Too much life insurance?
It’s no secret that the private wealth industry favors professionals over their wealthy clients. This structural phenomenon translates into a sizeable percentage of the wealthy being poorly served. However, the scales are slowly moving in favor of the wealthy as more and more embrace the practices of high-performing single-family offices. At the same time, an expanding cohort of leading private wealth industry professionals is helping to empower the wealthy to make better-informed and better-aligned financial decisions.

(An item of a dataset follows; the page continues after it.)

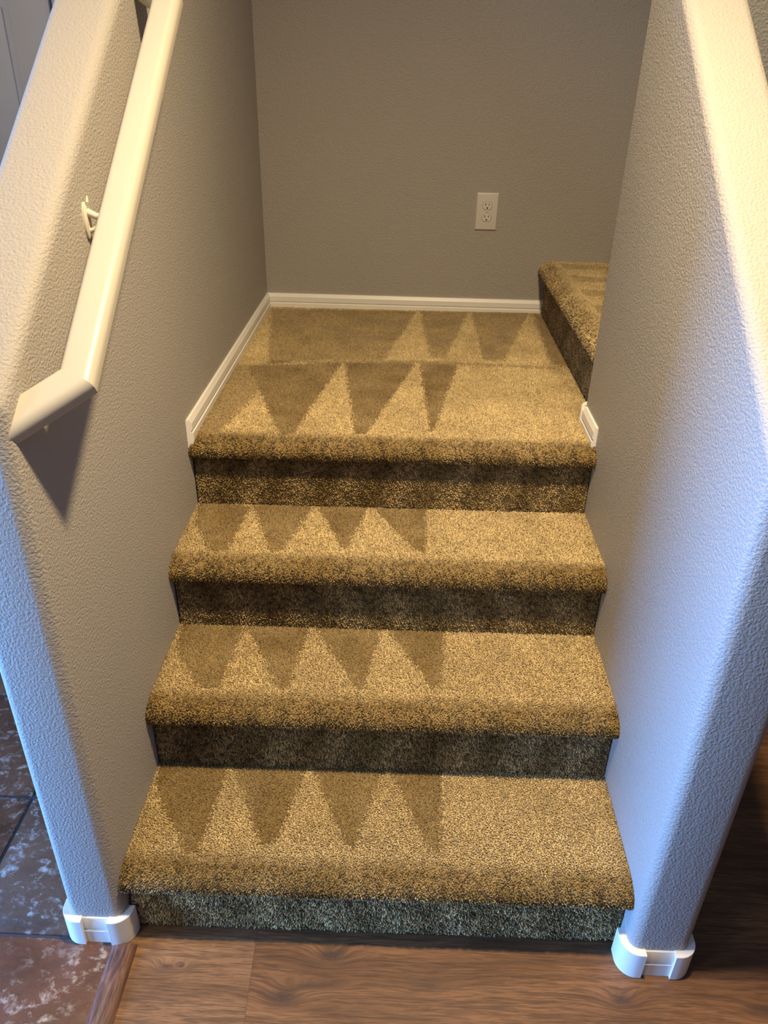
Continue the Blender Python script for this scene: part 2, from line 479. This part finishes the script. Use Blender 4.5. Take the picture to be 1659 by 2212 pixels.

One area where a large percentage of the wealthy are failing to optimize their financial lives is the purchase of life insurance to cover estate or inheritance taxes. According to Frank Seneco, President of the advanced life insurance planning boutique Seneco Global Advisors, “Life insurance can, and often is, a very effective way to pay estate taxes. The problem is that there are often times when the life insurance policies, especially for larger amounts, are not structured to maximize value. Another serious complication is not skillfully integrating life insurance with a wealthy client’s estate plan. Consequently, one of the biggest issues we see is that many wealthy clients purchase too much life insurance for their needs. At the same time, they’re commonly buying the wrong policies, which, interestingly, pay the highest commissions.”

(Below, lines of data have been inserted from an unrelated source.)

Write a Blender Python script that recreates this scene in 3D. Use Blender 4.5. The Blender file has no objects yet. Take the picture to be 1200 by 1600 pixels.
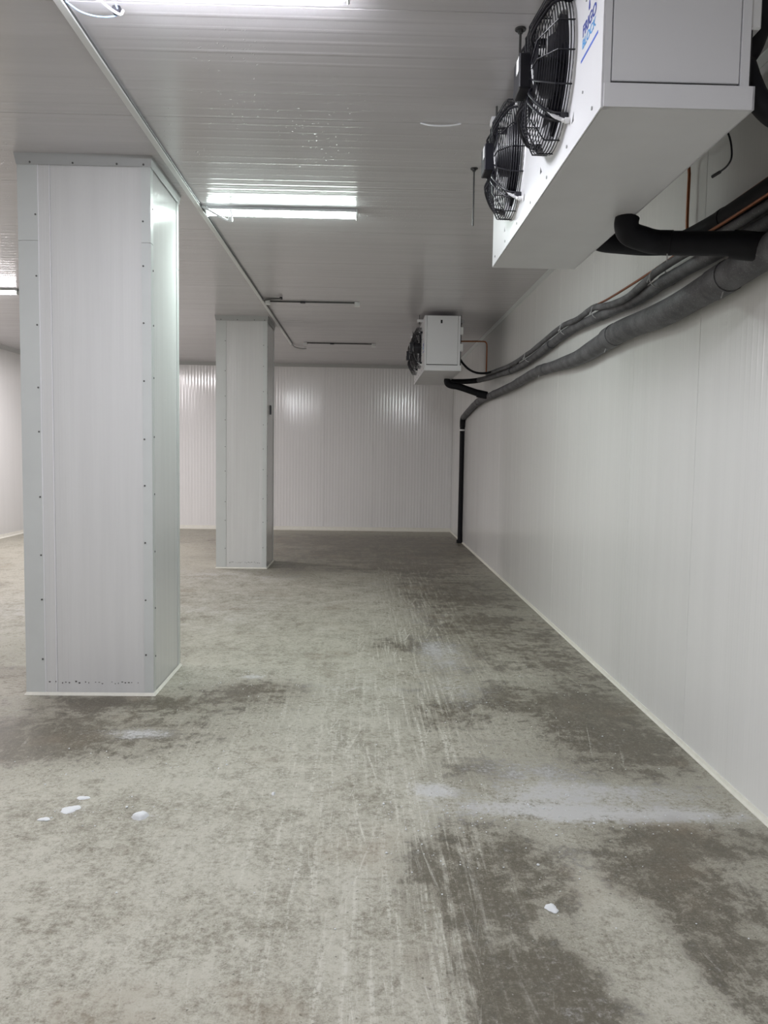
import bpy, bmesh, math, random
import numpy as np
from mathutils import Vector, Matrix

random.seed(7)
sc = bpy.context.scene
COL = sc.collection
PI = math.pi

# ------------------------------------------------------------------ camera, world, exposure
cam_d = bpy.data.cameras.new('camera')
cam_d.sensor_fit = 'VERTICAL'
cam_d.sensor_height = 36.0
cam_d.lens = 36.0 * 1229.4 / 1600.0
cam_d.clip_start = 0.05
cam_d.clip_end = 60
cam = bpy.data.objects.new('camera', cam_d)
COL.objects.link(cam)
PITCH, YAW, ROLL = 0.0732, 0.0242, 0.0151
cam.matrix_world = (Matrix.Translation((0, 0, 1.5)) @ Matrix.Rotation(-YAW, 4, 'Z')
                    @ Matrix.Rotation(PI / 2 - PITCH, 4, 'X') @ Matrix.Rotation(ROLL, 4, 'Z'))
sc.camera = cam

w = bpy.data.worlds.new('world')
w.use_nodes = True
w.node_tree.nodes['Background'].inputs[0].default_value = (0.02, 0.02, 0.02, 1)
sc.world = w
sc.view_settings.view_transform = 'Standard'
sc.view_settings.look = 'None'
sc.view_settings.gamma = 1.0
sc.view_settings.use_curve_mapping = False
sc.view_settings.exposure = 1.26
sc.cycles.use_denoising = True
sc.cycles.max_bounces = 10
sc.cycles.diffuse_bounces = 8
sc.cycles.glossy_bounces = 4
sc.cycles.sample_clamp_indirect = 6.0

TUBE_POWER = 15.0           # emission strength of every lit diffuser
LAMP_WATTS = 12.5          # light thrown downwards by every lit tube

# room dimensions (metres)
H = 3.216                   # ceiling
WX = 1.684                  # right wall
LX = -6.10                  # left wall
BY = 15.354                 # back wall
RY = -6.0                   # rear wall, behind the camera

# ------------------------------------------------------------------ materials
def nt_mat(name):
    m = bpy.data.materials.new(name)
    m.use_nodes = True
    nt = m.node_tree
    return m, nt, nt.nodes['Principled BSDF']

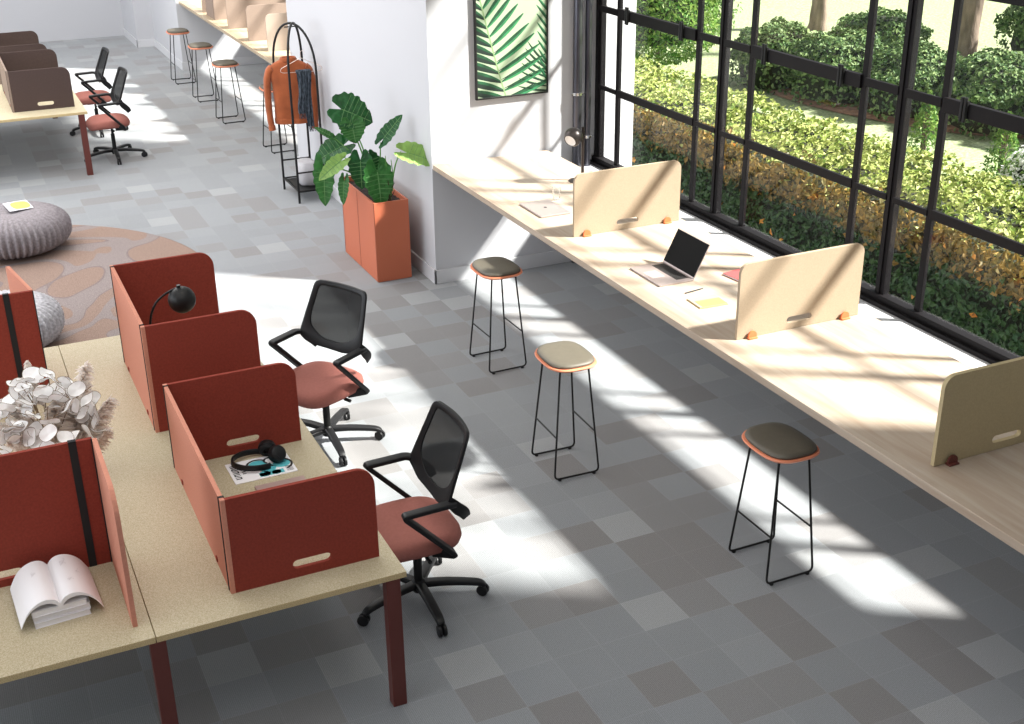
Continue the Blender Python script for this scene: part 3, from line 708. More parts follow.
# ------------------------------------------------------------------ office chairs (local: faces -X)
def chair():
    r = empty('office_chair')
    # base
    b = B(); lathe(b, [(0, .055), (.034, .055), (.040, .075), (.036, .115), (.026, .125), (0, .125)], 20); finish('hub', b, M['blackp'], r, smooth=40)
    for k in range(5):
        a = math.radians(-20 + 72 * k); c, s = math.cos(a), math.sin(a)
        b = B(); path = [(.02 * c, .02 * s, .098), (.15 * c, .15 * s, .100), (.29 * c, .29 * s, .088), (.335 * c, .335 * s, .078), (.352 * c, .352 * s, .064)]
        sweep(b, resample(path, 3), rrect(.050, .030, .009), scale=[1.15 - .03 * i for i in range(13)])
        tube(b, [(.352 * c, .352 * s, .075), (.352 * c, .352 * s, .035)], .010, 8); finish('base_arm', b, M['blackp'], r, smooth=40)
        ct = B(); ca = a + 1.1 + .9 * k; d = Vector((math.cos(ca), math.sin(ca), 0))
        cc = Vector((.352 * c, .352 * s, .032)) + Vector((-d.y, d.x, 0)) * .008
        for q in (-1, 1): lathe(ct, [(0, 0), (.022, 0), (.031, .003), (.032, .011), (.030, .018), (.018, .020), (0, .019)], 18, tuple(cc + d * (.004 if q > 0 else -.004)), axis=tuple(d * q))
        cs = finish('caster', ct, M['blackp'], r, smooth=40)
    b = B(); tube(b, [(0, 0, .12), (0, 0, .30)], .024, 14, up=(0, 1, 0)); tube(b, [(0, 0, .28), (0, 0, .40)], .014, 12, up=(0, 1, 0)); finish('gas_lift', b, M['blackm'], r, smooth=40)
    b = B(); box(b, -.11, .13, -.09, .09, .375, .415, .012); box(b, -.16, .17, -.17, .17, .405, .425, .008); finish('tilt_mechanism', b, M['blackp'], r)
    b = B(); tube(b, [(-.02, -.08, .39), (-.02, -.20, .385)], .006, 8); tube(b, [(-.02, -.20, .385), (-.02, -.25, .383)], .011, 8); finish('lever', b, M['blackp'], r, smooth=40)
    # seat cushion: waterfall front (-x)
    rings = []
    def sr(sc, z, dz):
        out = []
        for x, y in superell(.245 * sc, .248 * sc, 44, 3.4):
            xx = x - .035; wf = max(0, (-xx - .12) / .16); out.append((xx, y * (1 - .10 * max(0, -xx - .05) / .2 * 0 - .06 * max(0, xx)), z - .030 * wf * wf + dz * (abs(y) / .24) ** 2 * .012))
        return out
    b = B(); loft(b, [sr(.86, .408, 0), sr(.97, .416, 0), sr(1.01, .445, 0), sr(.985, .472, 1), sr(.92, .487, 1), sr(.75, .492, 1), sr(.4, .490, 1), sr(.05, .489, 1)]); finish('seat', b, M['seatf'], r, smooth=70)
    # backrest: tilted, slightly curved; wide at the arms, narrower at the top
    tilt = math.radians(20)
    def S(y, h, off=0.0):
        x = .078 + math.tan(tilt) * h + .045 * (1 - (abs(y) / .27) ** 2) * (.5 + .5 * min(1, h / .2)) + off
        return (x, y, .700 + h)
    def rounded(P2, rs):
        pts = []; n = len(P2)
        for i in range(n):
            p = Vector(P2[i]); a = Vector(P2[i - 1]); c = Vector(P2[(i + 1) % n]); va = a - p; vc = c - p; d = min(rs[i], va.length * .49, vc.length * .49)
            s0 = p + va.normalized() * d; e = p + vc.normalized() * d
            for k in range(9): t = k / 8; q = (1 - t) ** 2 * s0 + 2 * t * (1 - t) * p + t * t * e; pts.append((q.x, q.y))
        return pts
    outer = rounded([(-.14, -.045), (.14, -.045), (.272, .0), (.268, .05), (.225, .35), (-.225, .35), (-.268, .05), (-.272, .0)], [.05, .05, .012, .02, .035, .035, .02, .012])
    inner = rounded([(-.10, .004), (.10, .004), (.205, .07), (.216, .14), (.192, .322), (-.192, .322), (-.216, .14), (-.205, .07)], [.07, .07, .06, .06, .035, .035, .06, .06])
    def polar(poly_, n=96, c=(0, .17)):
        out = []
        for k in range(n):
            a = 2 * PI * k / n + .01; d = (math.cos(a), math.sin(a)); best = None
            for i in range(len(poly_)):
                x0, y0 = poly_[i - 1][0] - c[0], poly_[i - 1][1] - c[1]; x1, y1 = poly_[i][0] - c[0], poly_[i][1] - c[1]; ex, ey = x1 - x0, y1 - y0
                den = d[0] * ey - d[1] * ex
                if abs(den) < 1e-12: continue
                t = (x0 * ey - y0 * ex) / den; u = (x0 * d[1] - y0 * d[0]) / den
                if t > 0 and -1e-6 <= u <= 1 + 1e-6 and (best is None or t > best): best = t
            out.append((c[0] + d[0] * best, c[1] + d[1] * best))
        return out
    PO = polar(outer); PI_ = polar(inner); n = len(PO)
    b = B(); rings = []
    for p, q in zip(PO, PI_):
        m2 = ((p[0] + q[0]) / 2, (p[1] + q[1]) / 2)
        rings.append([b.verts.new(S(p[0], p[1], -.004)), b.verts.new(S(m2[0], m2[1], -.010)), b.verts.new(S(q[0], q[1], -.003)), b.verts.new(S(q[0], q[1], .006)), b.verts.new(S(m2[0], m2[1], .018)), b.verts.new(S(p[0], p[1], .012))])
    for i in range(n):
        A = rings[i]; Bn = rings[(i + 1) % n]
        for j in range(6): b.faces.new((A[j], A[(j + 1) % 6], Bn[(j + 1) % 6], Bn[j]))
    finish('back_frame', b, M['blackp'], r, smooth=50)
    b = B(); rings = []
    for s in (1.01, .7, .4, .1): rings.append([b.verts.new(S(p[0] * s, .17 + (p[1] - .17) * s, .002)) for p in PI_])
    for A, Bn in zip(rings, rings[1:]):
        for j in range(n): b.faces.new((A[j], A[(j + 1) % n], Bn[(j + 1) % n], Bn[j]))
    b.faces.new(rings[-1]); finish('back_mesh', b, M['meshf'], r, smooth=60)
    # rear fins under the arm joints, and the carrier below the seat
    for s in (-1, 1):
        b = B(); sweep(b, resample([(.090, s * .268, .725), (.130, s * .264, .675), (.172, s * .250, .630), (.195, s * .232, .590)], 4), rrect(.014, .060, .006), up=(1, 0, .6), scale=[.8 + .3 * math.sin(PI * i / 12) for i in range(13)]); finish('back_support', b, M['blackp'], r, smooth=50)
    # arms: flat loop, forward along the top, then diagonal back under the seat
    for s in (-1, 1):
        b = B(); Y = s * .288
        path = fillet([(.112, Y * .93, .705), (.06, Y, .718), (-.165, Y, .712), (.105, Y * .985, .420), (.02, s * .19, .402)], .020, 5)
        sc = [1.0] * len(path)
        sweep(b, path, rrect(.054, .026, .007), up=(0, 0, 1), scale=sc)
        finish('armrest', b, M['blackp'], r, smooth=50)
    return r
ch = chair()
for i, (x, y, a, lab) in enumerate([(1.87, 5.31, 0, 'nearest office chair, rust seat and black mesh back, at the corner of the front desk'),
                                    (1.97, 7.265, 29, 'office chair turned outward beside the red desk screen with headphones, its seat in full sun'),
                                    (1.85, 15.54, 2, 'office chair at the far desk, the nearer one, beside the dark leg of the desk'),
                                    (1.865, 17.03, 0, 'farthest office chair, behind its twin at the far desk')]):
    o = ch if i == 0 else copy_tree(ch)
    o.location = (x, y, 0); o.rotation_euler = (0, 0, math.radians(a)); tag(o, lab, 'office chair', 'office chairs with black mesh backs')
    for c in o.children:      # the castor base swivels freely: it keeps its own heading
        if c.name.split('.')[0] in ('base_arm', 'caster'): c.rotation_euler = (0, 0, -math.radians(a))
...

Again, life insurance regularly has a role in paying estate or inheritance taxes. What is critical is for the policies to be supportive of the desired client outcomes, and this is often not the case.

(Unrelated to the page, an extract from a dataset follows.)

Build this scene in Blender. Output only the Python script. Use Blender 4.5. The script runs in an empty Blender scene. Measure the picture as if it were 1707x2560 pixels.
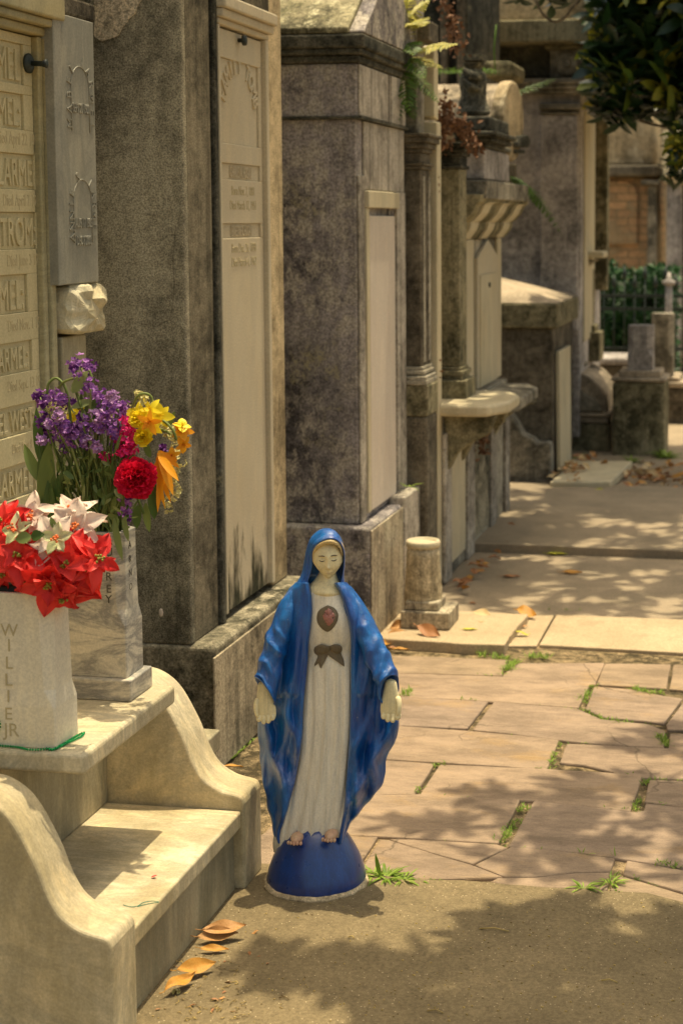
import bpy, bmesh, math, random
from math import sin, cos, pi, radians, sqrt, exp, atan2
from mathutils import Vector, Matrix, noise
random.seed(7)
sc = bpy.context.scene
COL = sc.collection
# ------------------------------------------------------------ camera, world, sun
CH = 1.4
FOC = 4000.0; PX = 1250.0; PY = 914.0
YAW, PITCH = 0.172547, 0.090750
fw = Vector((-sin(YAW)*cos(PITCH), cos(YAW)*cos(PITCH), -sin(PITCH)))
rt = Vector((cos(YAW), sin(YAW), 0)); up = rt.cross(fw)
cam_d = bpy.data.cameras.new('camera'); cam = bpy.data.objects.new('camera', cam_d); COL.objects.link(cam)
cam.location = (0, 0, CH)
cam.rotation_euler = Matrix((rt, up, -fw)).transposed().to_euler()
cam_d.sensor_fit = 'HORIZONTAL'; cam_d.sensor_width = 36
cam_d.lens = FOC/1707*36
cam_d.shift_x = -(PX-853.5)/1707; cam_d.shift_y = (PY-1280)/1707
cam_d.clip_start = .05; cam_d.clip_end = 500
cam_d.dof.use_dof = True; cam_d.dof.focus_distance = 3.3; cam_d.dof.aperture_fstop = 8
sc.camera = cam
SUN = Vector((0.06, 0.15, 1.0)).normalized()
w = bpy.data.worlds.new('World'); sc.world = w; w.use_nodes = True
wn = w.node_tree.nodes; wl = w.node_tree.links
bg = wn['Background']; sky = wn.new('ShaderNodeTexSky'); sky.sky_type = 'NISHITA'; sky.sun_disc = False
sky.sun_elevation = math.asin(SUN.z); sky.sun_rotation = atan2(SUN.x, SUN.y)
sky.dust_density = 6; sky.air_density = 1.0; sky.ozone_density = .3
tint = wn.new('ShaderNodeMix'); tint.data_type = 'RGBA'; tint.blend_type = 'MULTIPLY'; tint.inputs[0].default_value = 1
tint.inputs[7].default_value = (.95, .90, .69, 1)
wl.new(sky.outputs[0], tint.inputs[6]); wl.new(tint.outputs[2], bg.inputs[0]); bg.inputs[1].default_value = .15
sd = bpy.data.lights.new('sun', 'SUN'); sd.energy = 3.1; sd.angle = radians(.55); sd.color = (1, .86, .58)
so = bpy.data.objects.new('sun', sd); COL.objects.link(so); so.rotation_euler = SUN.to_track_quat('Z', 'Y').to_euler(); so.location = (0, 4, 8)
sc.view_settings.view_transform = 'Standard'; sc.view_settings.look = 'None'; sc.view_settings.exposure = .72; sc.view_settings.gamma = 1
try: sc.view_settings.use_curve_mapping = False
except Exception: pass

# ------------------------------------------------------------ measuring helpers (survey of the photo: pixel -> place at a known plane)
K = 1.0887
def ray(dx, dy):
    return fw + (dx*K-PX)/FOC*rt - (dy*K-PY)/FOC*up
C0 = Vector((0, 0, CH))
def G(dx, dy, z=0.0):
    d = ray(dx, dy); return C0 + d*((z-CH)/d.z)
def AY(dx, dy, y):
    d = ray(dx, dy); return C0 + d*(y/d.y)
def AX(dx, dy, x):
    d = ray(dx, dy); return C0 + d*(x/d.x)
def hsh(*a): return noise.noise(Vector(a))

# ------------------------------------------------------------ object helpers
def tag(o, label=None, cat=None, group=None, kind=None):
    if label: o['label'] = label
    if cat: o['category'] = cat
    if group: o['group'] = group
    if kind: o['kind'] = kind
    return o
def thing(name, label, cat, loc=(0, 0, 0), group=None):
    o = bpy.data.objects.new(name, None); COL.objects.link(o); o.location = loc; o.empty_display_size = .1
    return tag(o, label, cat, group)
def world_off(p):
    v = Vector((0, 0, 0))
    while p is not None:
        v += p.location; p = p.parent
    return v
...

According to Russ Alan Prince, Executive Director of Private Wealth magazine and co-author of Making Smart Decisions: How Ultra-Wealth Families Get Superior Wealth Planning Results, “A pronounced reason for the wealthy being oversold, often wrong, life insurance policies is the limitations of the private wealth industry professionals they are working with coupled with, the allure of undeniably large commissions. A superior approach is to empower the wealthy to make smart decisions. In this case, it’s about showing each wealthy family the various solutions, including the permutations, so that they can make well-informed decisions. For example, a billionaire family we worked with could cover their estate taxes in seven different primary ways, plus all sorts of combinations of strategies. After we ensured they understood their options, including their advantages and disadvantages, they decided on a plan that did not include life insurance.”
One of the best ways for wealthy families who are uncertain of the strategies, including life insurance, being proposed to them to pay estate or inheritance taxes is to get a second opinion. To get the best outcomes, the wealthy family gets a second opinion concerning the viability and mechanics of the recommended life insurance policies and how the life insurance fits into their estate plan.
When wealthy families already have life insurance, second opinions can be beneficial. “There are many times we find wealthy families have purchased excessive amounts of improperly structured life insurance,” says Prince. “Many times, we’re able to help them modify their estate plans, including their life insurance, to get them superior results much more cost-effectively.”